If your marriage isn't working, take heart. Neither is anyone else's. In every healthy marriage, it's the people who work, not the relationship. A newspaper featured two headlines shouting from adjacent pages: In Japan, "Battered Wives Begin To Rebel," and "Britain Tries To Shore Up Marriages." Different countries and distinct cultures, but the same problems. Why?
Could it be that we expect another person to meet the deepest needs of our hearts? If so, we have placed an impossible burden on that person. Or is it our own reluctance to face the truth about ourselves, preferring to believe that it is our spouse who has a problem?
The divine commands for husbands and wives in Ephesians 5:22-33 are the framework for success in marriage, not a checklist to use in evaluating the performance of our spouse. It's a place to find our own job description. The instructions are given to weak, sinful people who need a Savior and His transforming power.

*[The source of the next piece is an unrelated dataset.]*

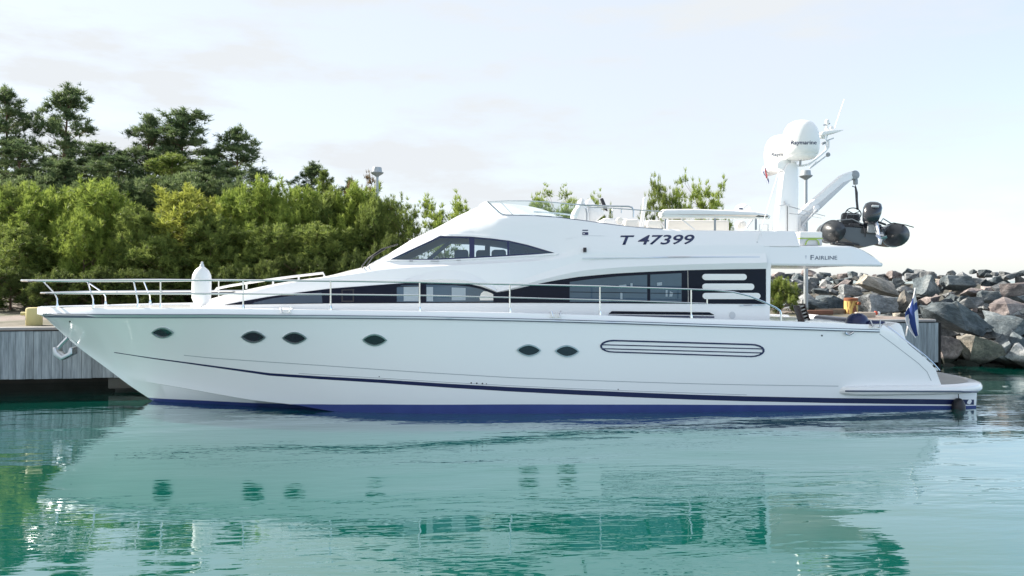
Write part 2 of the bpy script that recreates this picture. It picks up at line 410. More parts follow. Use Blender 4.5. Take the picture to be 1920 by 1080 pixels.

Most of us would prefer a successful and fulfilling marriage that just happens by itself. But a growing marriage requires effort and perseverance. God calls us to work at our relationship with Him—and with the person we promised to love. — David C. McCasland
"For better or for worse," we pledge,
Through sickness and through strife;
And by God's grace and with His help
We'll keep these vows for life. —DJD
Success in marriage is more than finding the right person; it is being the right person.